Before any research mission can get started, McNeil and his team have to figure out how to maneuver the AUV in such a harsh environment. The AUV is equipped with a propeller that only allows it to travel at a speed of about 4 knots. That is no match for the strong currents in the Columbia River.
To over come this challenge, the CMOP modeling team supplies McNeil’s team with forecasts of conditions of the estuary including currents, temperature, and salinity. They take that information and use it in a simulator.
“The simulator allows us to take the CMOP model forecast of the Columbia River estuary environment and fly a 'virtual AUV' through it,” said Andrey Shcherbina, an oceanographer from APL-UW. “This simulation allows us to predict what conditions our AUV might encounter during the actual deployment the following day and what data it might sample. It helps us to plan the optimal timing and routing for each mission."
Recently, CMOP operated AUVs in collaboration with Dr. Andy Jessup (APL-UW) during an Office of Naval Research initiative called RIVET-II to study processes in coastal inlets and river mouths. An AUV was sent through the mouth of Columbia River, no small engineering feat in such treacherous conditions. McNeil and his team deployed the vehicle in the North Channel on several ebb tides to collect information about the currents and mixing across the Bar, identify oceanographic features (liftoff point, internal waves, eddies/rolls/boils), and suspended sediment distributions.
The AUV traveled out the estuary and through the mouth of the Columbia River, considered one of the most dangerous and challenging navigated stretches of water in the world. The seas are rough here because the volume of water flowing from the Columbia River collides with the force of the Pacific Ocean.
“Sending the vehicle out the river and back in was quite a challenge and accomplishment for our team,” said Trina Litchendorf, an oceanographer from APL-UW. “We ran several one-way missions that sent the vehicle out the mouth of the Columbia River on the ebb tide and into the ocean where we retrieved it. We also ran a continuous mission where we sent the AUV out the river on the ebb tide into the ocean, where it loitered underwater for a period of time before it returned from the sea and swam back through the bar and up the river on a flood tide.”
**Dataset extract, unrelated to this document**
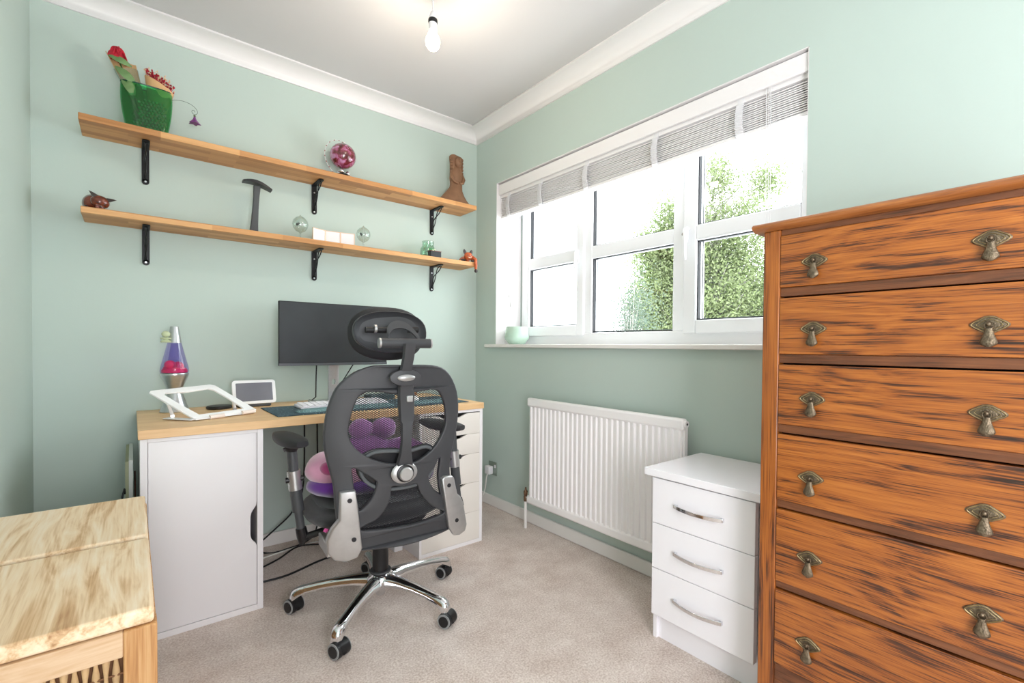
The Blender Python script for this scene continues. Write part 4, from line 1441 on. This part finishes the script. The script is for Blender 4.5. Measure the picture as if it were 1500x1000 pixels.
# round lumbar knob
kc = Vector((.001, ys(0, .59, -.022), .590))
b = MB().lathe([(.001, -.004), (.044, -.002), (.046, .003), (.038, .009), (.001, .010)], n=40)
kn = b.build('knob_plate', M_silver, ch, smooth=50, loc=kc, rot=(R(90), 0, 0))
for v in kn.data.vertices:
    v.co.y *= .80
b = MB().lathe([(.001, .008), (.029, .008), (.030, .016), (.026, .018), (.001, .018)], n=36)
k2_ = b.build('knob_ring', M_blk, kn, smooth=40)
MB().lathe([(.001, .017), (.0235, .017), (.0235, .027), (.020, .030), (.001, .030)], n=36).build('knob_cap', M_silver, k2_, smooth=40)

# side plates joining back and seat
PL = [(-.199, .544), (-.163, .545), (-.156, .50), (-.139, .350), (-.151, .324), (-.183, .316), (-.214, .326), (-.232, .351), (-.235, .392), (-.222, .425), (-.199, .455)]
PR = [(.151, .540), (.158, .545), (.186, .541), (.192, .535), (.210, .470), (.226, .455), (.240, .43), (.262, .338), (.256, .318), (.235, .311), (.212, .316), (.190, .35)]
for pts_, nm in ((PL, 'L'), (PR, 'R')):
    pl_ = plate('side_bracket', pts_, [], .030, M_silver, lambda u, v, w_: Vector((u, ys(u, v, -.018) + w_, v)), ch, .006, 1, 50)
    sc_ = MB()
    for (u, v) in (((-.176, .520), (-.160, .385)) if nm == 'L' else ((.174, .515), (.216, .370))):
        y = ys(u, v, -.034)
        sc_.cyl((u, y - .0015, v), (u, y + .004, v), .0075, 14)
    sc_.each('bolt', M_gasket, pl_, smooth=40)
    # arm from the bracket going forward under the seat
    sx = -1 if nm == 'L' else 1
    MB().loft([[Vector((sx * .225 - (.0 if sx < 0 else -.01), ys(.2, .36, 0) + d, .345 - .03 * k)) + Vector(q) for q in ((-.010, 0, -.022), (.010, 0, -.022), (.010, 0, .022), (-.010, 0, .022))] for k, d in ((0, 0), (.1, .08), (.3, .16))]).build('rear_arm', M_silver, ch, bevel=.004)

# headrest
HB = .0
def oval(cx, cz, a, c, n_=40, p=.85):
    return [(cx + a * math.copysign(abs(math.cos(t)) ** p, math.cos(t)), cz + c * math.copysign(abs(math.sin(t)) ** p, math.sin(t))) for t in [2 * PI * k / n_ for k in range(n_)]]
b = MB()
rows = []
cxh = -.022
for k in range(13):
    t = k / 12
    sc_ = math.sin(PI * (.12 + .80 * t)) ** .45
    rows.append([Vector((x, -.196 + .060 * t + .9 * (x - cxh) ** 2 + .10 * (z - 1.07), z)) for x, z in oval(cxh, 1.071 + .004 * t, .137 * sc_, .096 * sc_)])
b.loft(rows)
b.build('headrest_cushion', M_pad, ch, smooth=70)
b = MB()
rows = []
for t, s_ in ((.016, 1.0), (-.002, 1.012), (-.006, .985), (.006, .93), (.018, .8), (.026, .6), (.031, .35), (.033, .05)):
    rows.append([Vector((x, -.228 + t + .9 * (x - cxh) ** 2 + .10 * (z - 1.07), z)) for x, z in oval(cxh - .004, 1.078, .128 * s_, .072 * s_)])
b.loft(rows)
b.build('headrest_shell', M_frame, ch, smooth=50)
b = MB().cyl((-.092, -.318, 1.038), (.076, -.318, 1.038), .0165, 24)
hb = b.build('pivot_bar', M_frame, ch, smooth=40)
MB().cyl((-.098, -.318, 1.038), (-.092, -.318, 1.038), .0168, 24).cyl((.076, -.318, 1.038), (.081, -.318, 1.038), .0168, 24).each('end_cap', M_silver, hb, smooth=40)
b = MB().cyl((-.125, -.258, 1.082), (-.055, -.258, 1.082), .010, 18).cyl((.02, -.258, 1.086), (.055, -.258, 1.086), .011, 18)
h2 = b.each('upper_pivot_bar', M_blk, ch, smooth=40)[0]
MB().cyl((-.098, -.262, 1.086), (-.090, -.262, 1.086), .014, 18).build('end_cap', M_silver, h2, smooth=40)
b = MB()
arch = [(-.062, -.312, 1.045), (-.060, -.292, 1.076), (-.040, -.274, 1.096), (-.010, -.268, 1.102), (.016, -.276, 1.092), (.036, -.298, 1.066), (.044, -.314, 1.046)]
rows = []
ap = smooth_pts(arch, 4, False)
for i, p in enumerate(ap):
    d = (ap[min(i + 1, len(ap) - 1)] - ap[max(i - 1, 0)]).normalized()
    a_ = Vector((0, -.6, -.8))
    s_ = d.cross(a_).normalized()
    ww = .016
    rows.append([p + a_ * -ww + s_ * .003, p + a_ * ww + s_ * .003, p + a_ * ww - s_ * .003, p + a_ * -ww - s_ * .003])
b.loft(rows)
b.build('headrest_arch', M_frame, ch, smooth=50)

# seat
b = MB()
rows = []
for k in range(15):
    t = k / 14
    z = .355 + .085 * t
    s_ = math.sin(PI * (.12 + .62 * min(1, t * 1.15))) ** .5
    rows.append([Vector((x, y + .062, z + (.012 * (y / .25) ** 2 if t > .5 else 0))) for x, y in oval(-.012, .0, .258 * s_, .245 * s_, 48, .75)])
b.loft(rows)
b.build('seat_cushion', M_fabric, ch, smooth=70)
MB().lathe([(.001, 0), (.17, 0), (.20, .012), (.20, .03), (.001, .032)], (-.01, .03, .335), 40, sy=.95).build('seat_pan', M_blk, ch, smooth=50)
MB().box((-.075, -.10, .285), (.060, .12, .337)).build('tilt_mechanism', M_blk, ch, bevel=.01)
MB().tube([(.05, -.02, .31), (.17, -.04, .318), (.215, -.045, .322)], [.005, .005, .012], 10).build('height_lever', M_blk, ch, smooth=60)
b = MB().lathe([(.030, .10), (.030, .285), (.022, .29)], n=28)
b.build('gas_column', M_blk, ch, smooth=40)
MB().lathe([(.001, .046), (.016, .046), (.018, .05), (.018, .10), (.001, .10)], n=24).build('column_foot', M_chrome, ch, smooth=40)

# armrests
def armrest(x, y, zpad, pad_pts, tiltx):
    post = MB()
    post.tube([(x + .034, y - .00, .300), (x + .036, y, .33), (x + .030, y, .36)], [.010, .020, .018], 16)
    post.tube([(x + .034, y, .322), (x + .034 - math.copysign(.05, x) * 1.4, y - .02, .342)], .013, 12)
    p_ = post.build('arm_post', M_blk, ch, smooth=50)
    MB().tube([(x + .030, y, .36), (x + .022, y, .425)], .014, 20).build('inner_tube', M_hs, p_, smooth=40)
    MB().tube([(x + .022, y, .425), (x + .013, y, .505)], .020, 20).build('outer_tube', M_hs, p_, smooth=40)
    cl_ = MB().tube([(x + .013, y, .505), (x + .006, y, .575)], .0225, 24).build('silver_collar', M_silver, p_, smooth=40)
    MB().cyl((x - .020, y - .004, .542), (x + .038, y - .004, .545), .010, 14).build('adjust_button', M_blk, p_, smooth=40)
    MB().tube([(x + .006, y, .575), (x, y, .655)], .017, 20).build('upper_tube', M_hs, p_, smooth=40)
    b_ = MB()
    rows_ = []
    P0, P1, wd = pad_pts
    P0, P1 = Vector(P0), Vector(P1)
    d_ = (P1 - P0).normalized()
    s_ = Vector((-d_.y, d_.x, 0))
    for k in range(15):
        t = k / 14
        e = max(.08, math.sin(PI * t)) ** .28
        c_ = P0 + (P1 - P0) * t + Vector((0, 0, -.004 * math.sin(PI * t)))
        rows_.append([c_ + s_ * (wd * e * math.copysign(abs(math.cos(a)) ** .8, math.cos(a))) + Vector((0, 0, .016 * e * math.copysign(abs(math.sin(a)) ** .7, math.sin(a)) * 1.4)) for a in [2 * PI * q / 20 for q in range(20)]])
    b_.loft(rows_)
    b_.build('arm_pad', M_pad, p_, smooth=60)
    c0 = (P0 + P1) / 2
    MB().tube([(x, y, .645), (x, y, .664), (c0.x, c0.y, .668)], [.018, .030, .030], 16).build('pad_support', M_blk, p_, smooth=50)
armrest(-.312, .02, .69, ((-.290, -.085, .686), (-.345, .13, .694), .040), 0)
armrest(.312, .02, .69, ((.338, -.03, .680), (.215, .13, .698), .044), 0)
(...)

The data the AUV collected provided a clearer picture of the dynamics of the estuary as salt water entered and freshwater was pushed out to sea. It mapped and took measurements of the turbulence and mixing that occurred with tides. The data collected will be used to enhance the forecasting and predictive models CMOP is developing. The results will provide better management tools for mitigating problems and managing estuaries and coastal waters for a long healthy life.